Sunday, December 21, 2008

Settling For Being Just Okay



A zillion years ago, when I first began my teaching career, I wanted to be a great teacher. In fact, I wanted to be the best teacher ever. When my kids failed, I took it as a personal failure. Instead of blaming them, I blamed myself. I was depressed. I sat with my students. I asked them what I could have done differently to help them succeed. Mostly, I let them know that I really cared.

The majority of the students surprisingly never blamed me for their lack of success. I was always much harder on myself than they were on me.

As much as I wish I achieved my goal, I don't think I have. I'm an okay teacher, not terrible but there is nothing about me that makes me even near the best. In my old age, I've come to terms with that. I don't have the quietest classrooms in the school, I'm not as organized as I would like to be and I am definitely not nearly as smart as I am perceived to be.

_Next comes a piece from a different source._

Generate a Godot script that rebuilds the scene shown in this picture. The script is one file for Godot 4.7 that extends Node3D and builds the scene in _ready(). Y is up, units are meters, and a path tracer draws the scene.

I suppose it is okay to just be okay.

2 comments:

Anonymous said...

I also took it as a personal failure, but there was a time when test statistics showed growth, and if a student failed but still showed a good deal of growth, I knew that was a positive step for the student becoming successful in the future. But, the powers that be never look at the growth.

Schoolgal

JUSTICE not "just us" said...

I feel the same as you but then I think: Hey, I am sober in front of these kids, I have a lesson plan and I listen to them. In a system as bad as ours I think that is more than enough!

Greetings and salutations from sunny and very hot Rio de Janeiro.